*Task to carry out*. Pick out all lines of the entries that include the word "picture" and copy them.

*The records*.
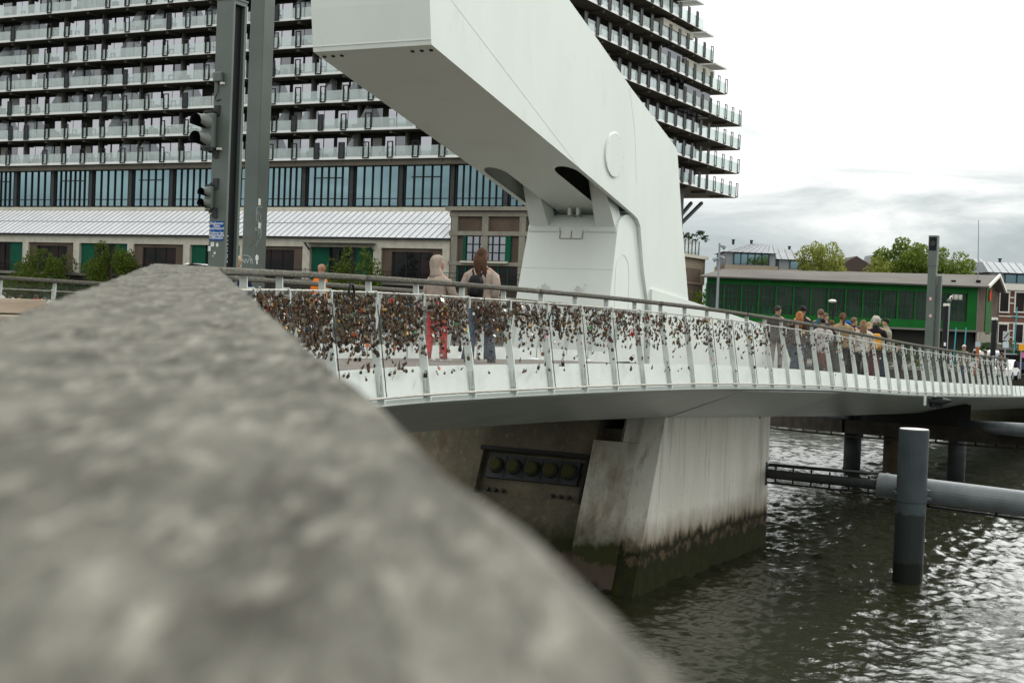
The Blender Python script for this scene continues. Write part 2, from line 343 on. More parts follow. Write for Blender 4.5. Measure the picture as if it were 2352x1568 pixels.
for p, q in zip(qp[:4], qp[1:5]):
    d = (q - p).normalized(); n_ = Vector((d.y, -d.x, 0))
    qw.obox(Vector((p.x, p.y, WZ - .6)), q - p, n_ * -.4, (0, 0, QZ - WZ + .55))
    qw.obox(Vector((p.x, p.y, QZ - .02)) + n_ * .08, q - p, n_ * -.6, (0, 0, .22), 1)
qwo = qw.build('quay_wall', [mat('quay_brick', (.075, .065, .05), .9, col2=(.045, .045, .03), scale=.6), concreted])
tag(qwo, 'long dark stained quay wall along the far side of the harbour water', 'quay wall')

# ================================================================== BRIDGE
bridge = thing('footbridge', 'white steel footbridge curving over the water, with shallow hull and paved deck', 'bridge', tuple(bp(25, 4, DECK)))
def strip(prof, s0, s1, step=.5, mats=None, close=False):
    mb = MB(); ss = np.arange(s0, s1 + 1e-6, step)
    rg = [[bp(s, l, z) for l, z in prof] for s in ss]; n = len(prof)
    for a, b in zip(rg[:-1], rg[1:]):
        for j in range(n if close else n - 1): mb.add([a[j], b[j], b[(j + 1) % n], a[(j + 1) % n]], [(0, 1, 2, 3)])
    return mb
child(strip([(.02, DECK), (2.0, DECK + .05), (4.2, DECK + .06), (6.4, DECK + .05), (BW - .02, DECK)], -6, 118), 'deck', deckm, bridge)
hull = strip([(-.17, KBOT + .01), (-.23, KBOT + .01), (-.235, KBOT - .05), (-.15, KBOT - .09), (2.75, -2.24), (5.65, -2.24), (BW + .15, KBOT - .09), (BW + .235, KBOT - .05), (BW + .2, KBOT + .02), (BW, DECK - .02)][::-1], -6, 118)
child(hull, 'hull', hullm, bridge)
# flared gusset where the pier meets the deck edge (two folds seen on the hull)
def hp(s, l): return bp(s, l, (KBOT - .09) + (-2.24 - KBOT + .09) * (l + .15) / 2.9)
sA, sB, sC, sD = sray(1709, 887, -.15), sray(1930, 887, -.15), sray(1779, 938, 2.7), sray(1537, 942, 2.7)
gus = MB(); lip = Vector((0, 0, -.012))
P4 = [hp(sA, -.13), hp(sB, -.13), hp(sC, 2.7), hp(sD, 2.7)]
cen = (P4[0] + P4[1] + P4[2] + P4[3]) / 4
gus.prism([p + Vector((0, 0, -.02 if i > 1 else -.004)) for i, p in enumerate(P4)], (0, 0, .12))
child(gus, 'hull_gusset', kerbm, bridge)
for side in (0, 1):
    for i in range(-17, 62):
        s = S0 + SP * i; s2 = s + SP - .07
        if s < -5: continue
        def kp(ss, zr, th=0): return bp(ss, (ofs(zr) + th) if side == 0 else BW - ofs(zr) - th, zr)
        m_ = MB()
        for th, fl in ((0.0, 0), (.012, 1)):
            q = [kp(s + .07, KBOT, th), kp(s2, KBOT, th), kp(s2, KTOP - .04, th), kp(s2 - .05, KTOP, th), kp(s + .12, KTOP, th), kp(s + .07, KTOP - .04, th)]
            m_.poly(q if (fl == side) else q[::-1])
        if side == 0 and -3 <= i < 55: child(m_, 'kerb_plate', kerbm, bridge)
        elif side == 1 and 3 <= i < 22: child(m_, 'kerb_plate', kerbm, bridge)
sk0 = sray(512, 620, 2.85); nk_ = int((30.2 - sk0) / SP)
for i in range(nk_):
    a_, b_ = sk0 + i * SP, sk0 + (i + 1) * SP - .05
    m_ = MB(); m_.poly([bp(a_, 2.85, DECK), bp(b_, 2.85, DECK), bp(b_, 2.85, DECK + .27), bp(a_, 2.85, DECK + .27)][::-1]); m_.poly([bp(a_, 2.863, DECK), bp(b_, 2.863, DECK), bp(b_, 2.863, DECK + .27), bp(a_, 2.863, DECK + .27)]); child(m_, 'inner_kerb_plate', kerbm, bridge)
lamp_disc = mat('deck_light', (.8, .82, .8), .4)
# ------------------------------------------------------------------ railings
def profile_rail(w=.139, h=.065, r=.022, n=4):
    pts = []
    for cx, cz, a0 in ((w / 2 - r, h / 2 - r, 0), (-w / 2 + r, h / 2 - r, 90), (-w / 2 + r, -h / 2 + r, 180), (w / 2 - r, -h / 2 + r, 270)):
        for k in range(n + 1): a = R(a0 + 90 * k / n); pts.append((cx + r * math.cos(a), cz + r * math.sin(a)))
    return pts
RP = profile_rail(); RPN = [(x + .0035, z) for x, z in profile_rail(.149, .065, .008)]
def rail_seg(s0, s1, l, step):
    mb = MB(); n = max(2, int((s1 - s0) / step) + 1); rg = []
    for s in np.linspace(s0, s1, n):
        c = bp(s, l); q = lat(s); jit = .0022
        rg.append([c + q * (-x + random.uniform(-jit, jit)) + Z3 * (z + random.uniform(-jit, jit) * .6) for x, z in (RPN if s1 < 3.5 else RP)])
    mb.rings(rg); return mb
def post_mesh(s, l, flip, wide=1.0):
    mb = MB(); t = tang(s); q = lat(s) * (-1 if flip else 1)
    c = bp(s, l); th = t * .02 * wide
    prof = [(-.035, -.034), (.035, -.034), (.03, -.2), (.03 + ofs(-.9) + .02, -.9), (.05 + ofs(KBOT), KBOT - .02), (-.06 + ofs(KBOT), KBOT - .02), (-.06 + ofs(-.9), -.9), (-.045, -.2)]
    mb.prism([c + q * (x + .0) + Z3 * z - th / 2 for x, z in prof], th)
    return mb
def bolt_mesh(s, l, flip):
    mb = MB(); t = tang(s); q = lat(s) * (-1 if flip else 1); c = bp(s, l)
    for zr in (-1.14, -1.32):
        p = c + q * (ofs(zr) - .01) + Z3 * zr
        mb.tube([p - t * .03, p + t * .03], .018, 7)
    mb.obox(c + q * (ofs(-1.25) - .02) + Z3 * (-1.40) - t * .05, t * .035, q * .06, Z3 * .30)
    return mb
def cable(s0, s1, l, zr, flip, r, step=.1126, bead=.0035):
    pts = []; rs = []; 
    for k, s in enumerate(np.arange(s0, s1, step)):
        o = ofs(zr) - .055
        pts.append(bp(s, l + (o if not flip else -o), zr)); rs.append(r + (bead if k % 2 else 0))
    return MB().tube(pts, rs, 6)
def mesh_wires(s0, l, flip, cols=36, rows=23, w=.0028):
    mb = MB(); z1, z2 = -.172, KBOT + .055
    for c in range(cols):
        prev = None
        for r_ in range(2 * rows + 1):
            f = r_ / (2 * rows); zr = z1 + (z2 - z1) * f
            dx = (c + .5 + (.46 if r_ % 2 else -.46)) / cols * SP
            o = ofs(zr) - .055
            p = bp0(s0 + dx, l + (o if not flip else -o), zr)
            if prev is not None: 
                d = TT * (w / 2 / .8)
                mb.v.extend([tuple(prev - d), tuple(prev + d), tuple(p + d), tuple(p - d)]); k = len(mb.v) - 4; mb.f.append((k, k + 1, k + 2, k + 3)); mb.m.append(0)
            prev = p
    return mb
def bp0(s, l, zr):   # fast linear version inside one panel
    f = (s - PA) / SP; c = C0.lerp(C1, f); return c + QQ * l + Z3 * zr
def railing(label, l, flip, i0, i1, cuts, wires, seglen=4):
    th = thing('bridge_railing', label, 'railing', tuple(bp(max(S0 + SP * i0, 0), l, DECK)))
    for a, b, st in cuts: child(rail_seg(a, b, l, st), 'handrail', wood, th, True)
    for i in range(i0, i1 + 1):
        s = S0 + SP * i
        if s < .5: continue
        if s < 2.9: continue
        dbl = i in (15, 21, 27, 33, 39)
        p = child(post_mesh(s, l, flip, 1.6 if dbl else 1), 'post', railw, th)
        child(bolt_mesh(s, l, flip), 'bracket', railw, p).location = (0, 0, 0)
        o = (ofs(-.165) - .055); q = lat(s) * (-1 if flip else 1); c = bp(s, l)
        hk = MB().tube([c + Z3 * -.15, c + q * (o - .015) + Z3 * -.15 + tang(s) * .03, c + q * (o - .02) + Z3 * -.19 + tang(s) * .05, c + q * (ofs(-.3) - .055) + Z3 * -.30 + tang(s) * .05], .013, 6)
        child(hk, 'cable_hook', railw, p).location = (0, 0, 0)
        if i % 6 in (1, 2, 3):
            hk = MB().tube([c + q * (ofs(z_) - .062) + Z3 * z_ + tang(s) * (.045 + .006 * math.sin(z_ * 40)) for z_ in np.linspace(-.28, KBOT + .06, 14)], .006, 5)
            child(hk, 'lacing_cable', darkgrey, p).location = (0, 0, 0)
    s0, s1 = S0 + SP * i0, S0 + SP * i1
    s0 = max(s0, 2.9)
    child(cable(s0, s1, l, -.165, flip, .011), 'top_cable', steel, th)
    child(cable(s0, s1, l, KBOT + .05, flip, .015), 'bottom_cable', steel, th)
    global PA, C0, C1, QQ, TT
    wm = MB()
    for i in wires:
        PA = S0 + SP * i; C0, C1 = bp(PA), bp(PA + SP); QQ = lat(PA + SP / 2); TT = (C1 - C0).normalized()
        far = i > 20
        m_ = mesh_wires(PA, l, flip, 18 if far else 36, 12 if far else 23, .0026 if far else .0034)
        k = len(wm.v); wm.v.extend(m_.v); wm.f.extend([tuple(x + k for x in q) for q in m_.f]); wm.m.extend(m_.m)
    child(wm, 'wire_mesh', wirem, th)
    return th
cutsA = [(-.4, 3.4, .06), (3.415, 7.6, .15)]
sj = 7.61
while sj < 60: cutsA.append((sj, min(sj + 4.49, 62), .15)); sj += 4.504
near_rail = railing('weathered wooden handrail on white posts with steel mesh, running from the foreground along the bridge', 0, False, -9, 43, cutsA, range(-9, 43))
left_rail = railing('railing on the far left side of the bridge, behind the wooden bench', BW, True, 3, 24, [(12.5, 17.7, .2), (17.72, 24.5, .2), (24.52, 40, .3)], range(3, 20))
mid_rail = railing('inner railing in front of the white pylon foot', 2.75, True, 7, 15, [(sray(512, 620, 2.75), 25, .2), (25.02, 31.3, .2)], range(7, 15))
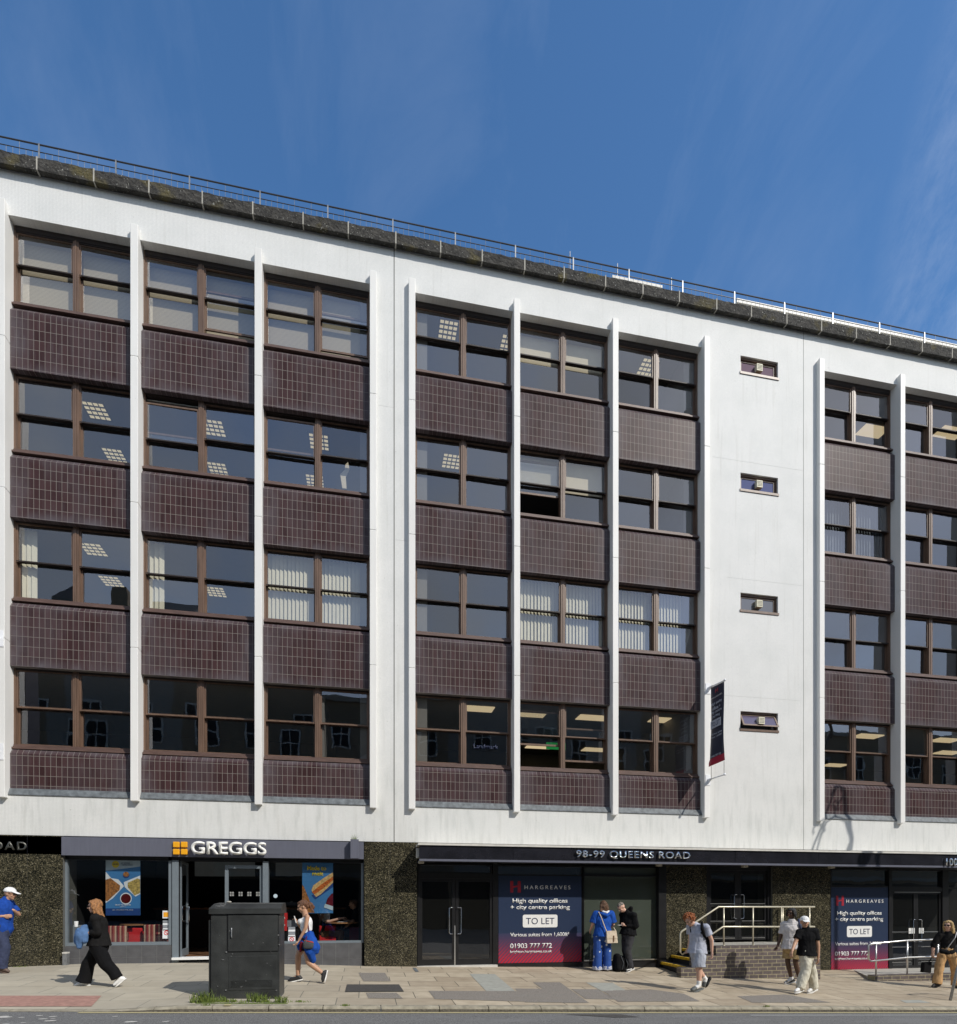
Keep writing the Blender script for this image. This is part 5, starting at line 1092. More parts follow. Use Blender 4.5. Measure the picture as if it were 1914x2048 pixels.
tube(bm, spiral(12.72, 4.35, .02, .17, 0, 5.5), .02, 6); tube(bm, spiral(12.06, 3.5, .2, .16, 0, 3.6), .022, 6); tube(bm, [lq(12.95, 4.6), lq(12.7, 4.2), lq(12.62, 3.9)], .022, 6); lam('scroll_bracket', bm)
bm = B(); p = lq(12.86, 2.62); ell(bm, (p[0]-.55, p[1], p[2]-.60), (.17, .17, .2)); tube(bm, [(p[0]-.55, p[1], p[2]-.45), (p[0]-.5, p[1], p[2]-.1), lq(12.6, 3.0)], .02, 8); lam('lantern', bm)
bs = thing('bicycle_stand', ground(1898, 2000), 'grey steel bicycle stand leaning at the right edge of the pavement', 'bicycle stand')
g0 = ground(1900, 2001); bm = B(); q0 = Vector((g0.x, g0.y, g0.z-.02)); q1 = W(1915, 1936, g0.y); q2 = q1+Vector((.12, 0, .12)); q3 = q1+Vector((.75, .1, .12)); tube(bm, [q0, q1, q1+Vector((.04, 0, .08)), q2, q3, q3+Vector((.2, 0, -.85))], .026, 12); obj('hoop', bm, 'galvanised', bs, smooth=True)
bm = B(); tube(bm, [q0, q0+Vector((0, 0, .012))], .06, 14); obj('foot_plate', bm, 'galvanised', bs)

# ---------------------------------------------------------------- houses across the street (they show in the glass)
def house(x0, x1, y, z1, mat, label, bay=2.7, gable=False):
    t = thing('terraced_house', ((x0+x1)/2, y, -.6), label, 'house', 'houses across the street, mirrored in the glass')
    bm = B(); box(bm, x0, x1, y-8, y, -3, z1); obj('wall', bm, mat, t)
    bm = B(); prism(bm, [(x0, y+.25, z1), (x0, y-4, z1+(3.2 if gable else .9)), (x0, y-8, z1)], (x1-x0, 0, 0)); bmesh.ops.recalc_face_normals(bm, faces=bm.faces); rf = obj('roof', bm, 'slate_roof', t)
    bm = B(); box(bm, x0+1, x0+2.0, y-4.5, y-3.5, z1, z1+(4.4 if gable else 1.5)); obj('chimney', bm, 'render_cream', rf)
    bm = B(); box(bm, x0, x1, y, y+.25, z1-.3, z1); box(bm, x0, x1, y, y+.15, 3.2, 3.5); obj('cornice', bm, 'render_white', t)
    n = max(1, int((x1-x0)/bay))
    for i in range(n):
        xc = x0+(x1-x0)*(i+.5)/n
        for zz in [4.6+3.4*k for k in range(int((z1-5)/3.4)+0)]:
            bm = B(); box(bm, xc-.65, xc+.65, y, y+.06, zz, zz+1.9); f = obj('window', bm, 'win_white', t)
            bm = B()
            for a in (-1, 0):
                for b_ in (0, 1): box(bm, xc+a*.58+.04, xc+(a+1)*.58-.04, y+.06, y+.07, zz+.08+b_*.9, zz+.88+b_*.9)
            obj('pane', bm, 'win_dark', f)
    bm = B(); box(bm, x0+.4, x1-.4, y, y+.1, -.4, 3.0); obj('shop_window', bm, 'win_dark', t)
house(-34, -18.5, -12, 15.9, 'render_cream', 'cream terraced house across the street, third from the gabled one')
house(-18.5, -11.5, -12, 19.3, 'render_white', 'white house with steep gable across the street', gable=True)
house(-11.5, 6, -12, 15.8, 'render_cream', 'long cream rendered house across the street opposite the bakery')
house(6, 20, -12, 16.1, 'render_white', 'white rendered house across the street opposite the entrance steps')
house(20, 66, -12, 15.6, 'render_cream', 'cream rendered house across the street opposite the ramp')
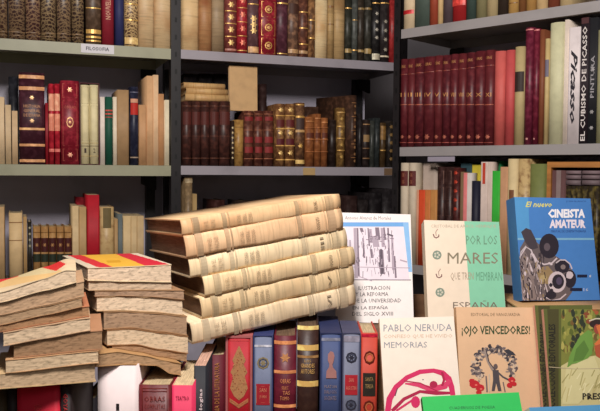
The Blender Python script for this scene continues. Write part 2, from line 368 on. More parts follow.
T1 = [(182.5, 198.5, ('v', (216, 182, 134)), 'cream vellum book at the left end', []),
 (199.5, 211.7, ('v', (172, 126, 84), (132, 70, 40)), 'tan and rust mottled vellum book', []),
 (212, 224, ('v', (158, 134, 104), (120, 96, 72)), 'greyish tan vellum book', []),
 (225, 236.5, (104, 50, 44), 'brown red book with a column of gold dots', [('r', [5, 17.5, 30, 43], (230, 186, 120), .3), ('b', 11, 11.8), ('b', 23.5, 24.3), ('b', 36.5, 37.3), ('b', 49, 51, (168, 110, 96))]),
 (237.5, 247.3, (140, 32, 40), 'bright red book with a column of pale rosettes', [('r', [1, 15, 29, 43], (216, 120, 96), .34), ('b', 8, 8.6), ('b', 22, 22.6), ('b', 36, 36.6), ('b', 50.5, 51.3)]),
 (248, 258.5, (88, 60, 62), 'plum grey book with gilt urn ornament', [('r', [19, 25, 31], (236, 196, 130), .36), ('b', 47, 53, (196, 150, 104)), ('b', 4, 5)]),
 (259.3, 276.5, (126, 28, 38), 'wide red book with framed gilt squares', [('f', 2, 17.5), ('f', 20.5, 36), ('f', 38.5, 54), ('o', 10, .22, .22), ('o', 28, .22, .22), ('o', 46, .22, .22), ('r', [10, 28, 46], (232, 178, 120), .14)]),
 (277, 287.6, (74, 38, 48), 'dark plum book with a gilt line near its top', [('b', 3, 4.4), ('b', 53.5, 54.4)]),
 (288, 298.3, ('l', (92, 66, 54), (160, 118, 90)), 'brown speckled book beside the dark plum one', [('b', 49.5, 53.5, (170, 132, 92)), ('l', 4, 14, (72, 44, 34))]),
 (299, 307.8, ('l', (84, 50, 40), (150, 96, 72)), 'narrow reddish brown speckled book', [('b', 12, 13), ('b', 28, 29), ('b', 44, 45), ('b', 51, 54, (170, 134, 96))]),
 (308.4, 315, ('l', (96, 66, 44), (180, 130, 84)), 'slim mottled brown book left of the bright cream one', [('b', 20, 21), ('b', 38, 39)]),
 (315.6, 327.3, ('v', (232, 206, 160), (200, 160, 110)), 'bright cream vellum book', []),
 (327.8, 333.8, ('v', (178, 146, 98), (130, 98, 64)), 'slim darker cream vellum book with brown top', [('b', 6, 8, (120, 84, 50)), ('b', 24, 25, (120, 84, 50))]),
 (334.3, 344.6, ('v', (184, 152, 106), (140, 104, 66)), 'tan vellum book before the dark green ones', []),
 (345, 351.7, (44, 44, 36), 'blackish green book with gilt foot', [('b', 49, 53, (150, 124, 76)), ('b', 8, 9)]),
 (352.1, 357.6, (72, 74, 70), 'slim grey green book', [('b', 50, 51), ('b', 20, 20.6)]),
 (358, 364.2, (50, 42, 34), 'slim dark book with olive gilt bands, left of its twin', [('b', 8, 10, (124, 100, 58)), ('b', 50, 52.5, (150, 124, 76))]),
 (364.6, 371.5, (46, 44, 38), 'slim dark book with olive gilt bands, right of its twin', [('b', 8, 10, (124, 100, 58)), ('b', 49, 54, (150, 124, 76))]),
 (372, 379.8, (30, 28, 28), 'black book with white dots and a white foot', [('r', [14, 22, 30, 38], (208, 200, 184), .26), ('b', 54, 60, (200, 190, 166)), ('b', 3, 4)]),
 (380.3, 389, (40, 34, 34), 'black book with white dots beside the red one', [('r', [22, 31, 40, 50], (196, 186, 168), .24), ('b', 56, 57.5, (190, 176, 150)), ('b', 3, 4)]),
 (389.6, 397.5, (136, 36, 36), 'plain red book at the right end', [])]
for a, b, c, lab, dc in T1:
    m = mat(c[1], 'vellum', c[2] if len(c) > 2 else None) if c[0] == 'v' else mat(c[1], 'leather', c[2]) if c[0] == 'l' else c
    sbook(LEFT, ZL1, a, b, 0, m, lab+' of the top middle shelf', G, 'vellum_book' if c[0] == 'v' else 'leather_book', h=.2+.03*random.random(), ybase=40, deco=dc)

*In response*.
The Blender Python script for this scene continues. Write part 2, from line 343 on. More parts follow. Write for Blender 4.5. Measure the picture as if it were 2352x1568 pixels.
Keep writing the Blender script for this image. This is part 5, starting at line 1092. More parts follow. Use Blender 4.5. Measure the picture as if it were 1914x2048 pixels.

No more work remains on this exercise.